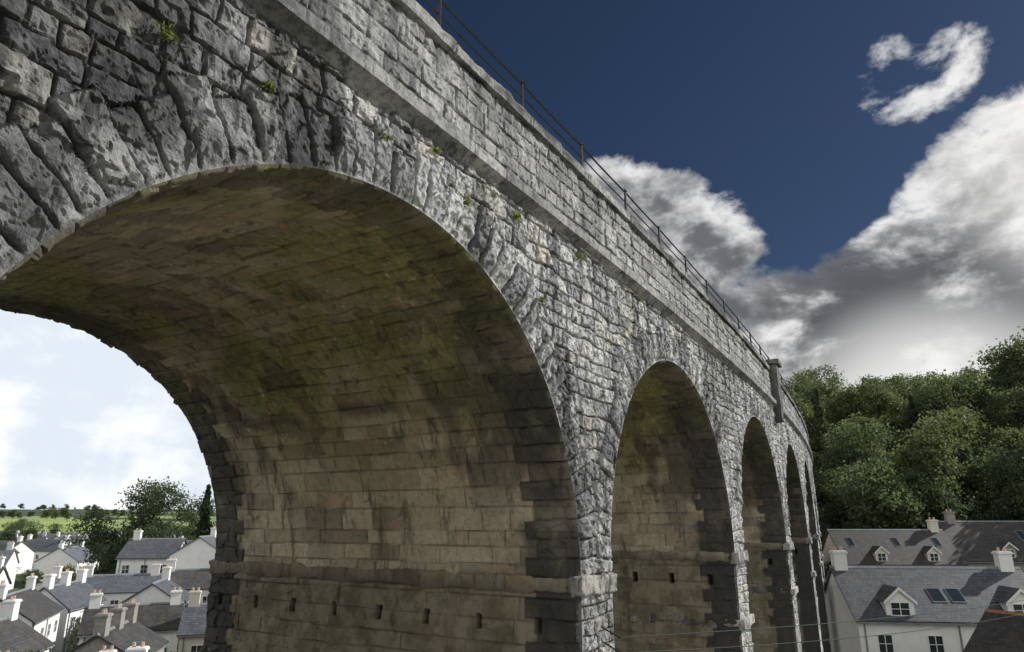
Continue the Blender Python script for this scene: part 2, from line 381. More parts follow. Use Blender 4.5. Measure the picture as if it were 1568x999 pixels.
def extrude(name,prof,sg,mat,parent,block,amp=.015,seed=1,dark=.2):
    prof=np.array(prof); pts=[]
    for a,b in zip(prof[:-1],prof[1:]):
        n=max(1,int(np.hypot(*(b-a))/.05)); 
        for k in range(n): pts.append(a+(b-a)*k/n)
    pts.append(prof[-1]); pts=np.array(pts)
    S,K=np.meshgrid(sg,np.arange(len(pts)),indexing='ij')
    q=pts[K,0]; z=pts[K,1]
    fr=(S/block)%1; jt=np.minimum(fr,1-fr)*block; bl=np.floor(S/block)
    ctr=prof.mean(0); dq=np.sign(q-ctr[0]); 
    n1=fbm(S*4,K*.25,seed,4)-.5; n2=fbm(S*1.1,K*.1,seed+2,3)-.5
    hh=amp*(n1*2+n2*1.5+(vnoise(bl*5.1,bl*0+.5,seed)-.5)*.8)-.018*(1-sm(jt/.025))
    q=q+dq*hh; z=z+np.sign(z-ctr[1])*hh*.6
    col=np.ones((S.size,4)); col[:,0]=vnoise(bl*3.7,bl*0+.3,seed+1).ravel(); col[:,1]=(1-sm(jt/.025)).ravel()
    col[:,2]=(dark*(.3+1.3*sm(fbm(S*.9,K*.15,seed+3,4),.35,.7))).ravel()
    return np_obj(name,P(S,q,z).reshape(-1,3),gridfaces(*S.shape)[:,::-1],mat,col,parent=parent)
sg2=rng_steps([(-24,0,.2),(0,16,.04),(16,40,.08),(40,97,.16)])
strp=[(-.1,5.60),(.10,5.66),(.14,5.74),(.26,5.80),(.27,5.99),(.22,6.03),(-.1,6.06)]
cop=[(-.02,7.52),(.13,7.54),(.15,7.72),(.10,7.77),(-.50,7.77),(-.54,7.70),(-.54,7.54),(-.38,7.52)]
extrude('string_course',strp,sg2,M_par,via,1.15,.024,1,.3)
extrude('coping',cop,sg2,M_par,via,1.3,.032,4,.75)
sg3=rng_steps([(-24,97,.3)])
extrude('rear_string_course',[(-W-q,z) for q,z in strp],sg3,M_par,via,1.15,.014,1)
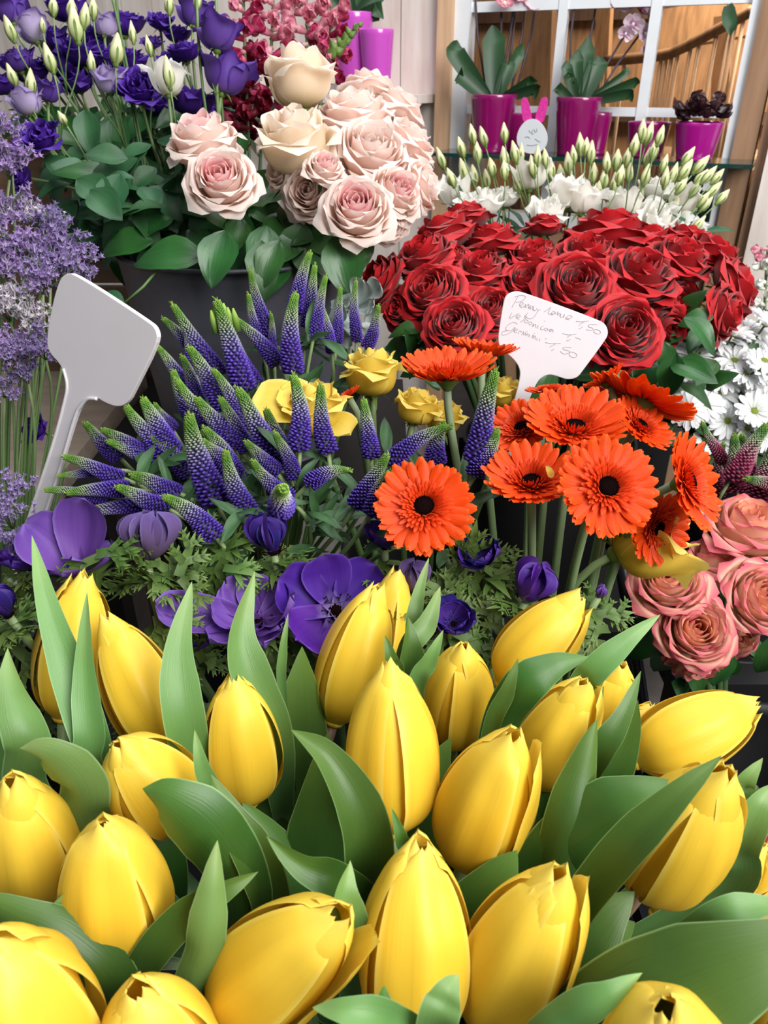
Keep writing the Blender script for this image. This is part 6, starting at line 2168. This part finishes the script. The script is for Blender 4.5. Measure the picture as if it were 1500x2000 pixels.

> [Your objective] All of the data needs repeating exactly, but the pictures do not.

> [Reply]
Continue the Blender Python script for this scene: part 2, from line 381. More parts follow. Use Blender 4.5. Measure the picture as if it were 1568x999 pixels.
def extrude(name,prof,sg,mat,parent,block,amp=.015,seed=1,dark=.2):
    prof=np.array(prof); pts=[]
    for a,b in zip(prof[:-1],prof[1:]):
        n=max(1,int(np.hypot(*(b-a))/.05)); 
        for k in range(n): pts.append(a+(b-a)*k/n)
    pts.append(prof[-1]); pts=np.array(pts)
    S,K=np.meshgrid(sg,np.arange(len(pts)),indexing='ij')
    q=pts[K,0]; z=pts[K,1]
    fr=(S/block)%1; jt=np.minimum(fr,1-fr)*block; bl=np.floor(S/block)
    ctr=prof.mean(0); dq=np.sign(q-ctr[0]); 
    n1=fbm(S*4,K*.25,seed,4)-.5; n2=fbm(S*1.1,K*.1,seed+2,3)-.5
    hh=amp*(n1*2+n2*1.5+(vnoise(bl*5.1,bl*0+.5,seed)-.5)*.8)-.018*(1-sm(jt/.025))
    q=q+dq*hh; z=z+np.sign(z-ctr[1])*hh*.6
    col=np.ones((S.size,4)); col[:,0]=vnoise(bl*3.7,bl*0+.3,seed+1).ravel(); col[:,1]=(1-sm(jt/.025)).ravel()
    col[:,2]=(dark*(.3+1.3*sm(fbm(S*.9,K*.15,seed+3,4),.35,.7))).ravel()
    return np_obj(name,P(S,q,z).reshape(-1,3),gridfaces(*S.shape)[:,::-1],mat,col,parent=parent)
sg2=rng_steps([(-24,0,.2),(0,16,.04),(16,40,.08),(40,97,.16)])
strp=[(-.1,5.60),(.10,5.66),(.14,5.74),(.26,5.80),(.27,5.99),(.22,6.03),(-.1,6.06)]
cop=[(-.02,7.52),(.13,7.54),(.15,7.72),(.10,7.77),(-.50,7.77),(-.54,7.70),(-.54,7.54),(-.38,7.52)]
extrude('string_course',strp,sg2,M_par,via,1.15,.024,1,.3)
extrude('coping',cop,sg2,M_par,via,1.3,.032,4,.75)
sg3=rng_steps([(-24,97,.3)])
extrude('rear_string_course',[(-W-q,z) for q,z in strp],sg3,M_par,via,1.15,.014,1)
Keep writing the Blender script for this image. This is part 6, starting at line 2168. This part finishes the script. The script is for Blender 4.5. Measure the picture as if it were 1500x2000 pixels.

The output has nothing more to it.